A full-blown security reformation would mark a triumph over the "tragedy of the commons," the dilemma that bedevils Internet security today. A principle in ecology, the tragedy of the commons states that individual short-term benefit trumps collective long-term benefit. That is, I will let my sheep graze on the commons to increase my personal wealth even if it contributes to the degradation of the commons as a whole.
In security, individual companies make, buy and deploy software to gain a competitive edge, even as the networking of that software degrades security for everyone.

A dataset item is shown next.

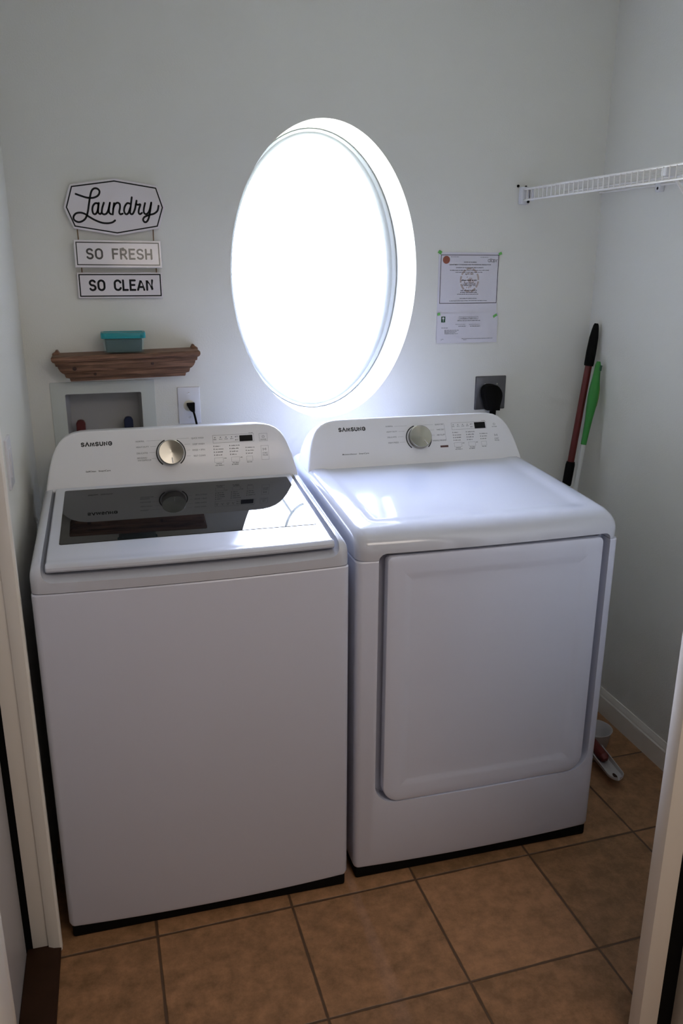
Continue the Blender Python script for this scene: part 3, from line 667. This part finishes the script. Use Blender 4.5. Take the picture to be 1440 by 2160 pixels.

There’s no incentive for any single company to improve security for everyone, especially if doing so threatens the company’s competitive position and wealth.
"By 2010, there will be a growing general awareness, a link between what individual users do and how that affects the national interest," says Tom Longstaff, the manager of the CERT Analysis Center, which takes in data on the Internet’s swelling number of vulnerabilities and security incidents. "I think of World War II," he adds, "and rationing rubber and nylon. After a momentous event, there’s often a subjugation of the tragedy of the commons."
A security reformation will not take place overnight. Longstaff believes that even with a digital Pearl Harbor in 2008, we’ll be only 20 percent reformed by 2010. Whit Diffie, Sun Microsystems’ CSO, suggests a 10-year time frame before we should mandate zero tolerance for insecure software and enforce strict liability laws. Even Humphrey says, "I’m hopeful, but the issue is one of time."
This vision of security in 2010 is a rosy picture painted with cynical strokes.